Wow.  The story looked bleak.  It said through math that the wine industry
really wasn’t committed to digital and some key channels of direct.  I
stewed on it for two months straight (almost zen-like) troubled by the
implications of the knowledge.  But then, on a Monday afternoon, with a
glass of wine before Thanksgiving, it was like the sky opened up (Blue’s
Brother Style) and the answer came through.  The wine industry, despite
not yet embracing online sales and marketing, needs digital to take us
to the next level.  All we need is more information, more believers,
more passion to make it work.  Giving up would have meant that I quit
not only on my dreams, but the hopes of many people in the industry to
see online realize its potential for our industry.  As they say in
gambling, I decided to “double down.”

Two years later it was the best decision I ever made.  The wine industry is adopting social media
like never before.  E-commerce is just starting to flourish and showed
the highest growth of any DTC channel for ACTIVE wineries.  CRM is no
longer a buzz word, but a key objective for the industry.  We are living
through a renaissance of online companies that are entering the
industry to help wineries succeed in sales and marketing (hopefully
we’ll give them our dollars so they can continue to grow and succeed). 

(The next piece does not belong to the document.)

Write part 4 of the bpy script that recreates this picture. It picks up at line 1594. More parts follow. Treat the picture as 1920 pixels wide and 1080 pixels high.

Peer reviews from such great sites as Cellartracker/GrapeStories,
Winelog.net, Adegga and bloggers are becoming as relevant as some of the
key magazines about wine.  More and more companies like Corkd.com and
Palatepress.com are creating great online content about wine. 
Mainstream writers (Jancis Robinson, Jon Bonne, Bill Daley, Natalie
Maclean, Leslie Sbrocco) are adopting Twitter, Facebook, mobile and
blogs to share their thoughts about wine.  More and more services are
helping wineries navigate the digital space (Vin65, Cruvee and many
more). Mobile platforms are proliferating helping consumers with their
wine selections.  And I am having more fun than I ever have in my life
seeing the industry change around me catalyzed by digital.

Will wine succeed online?  I believe.  Do you?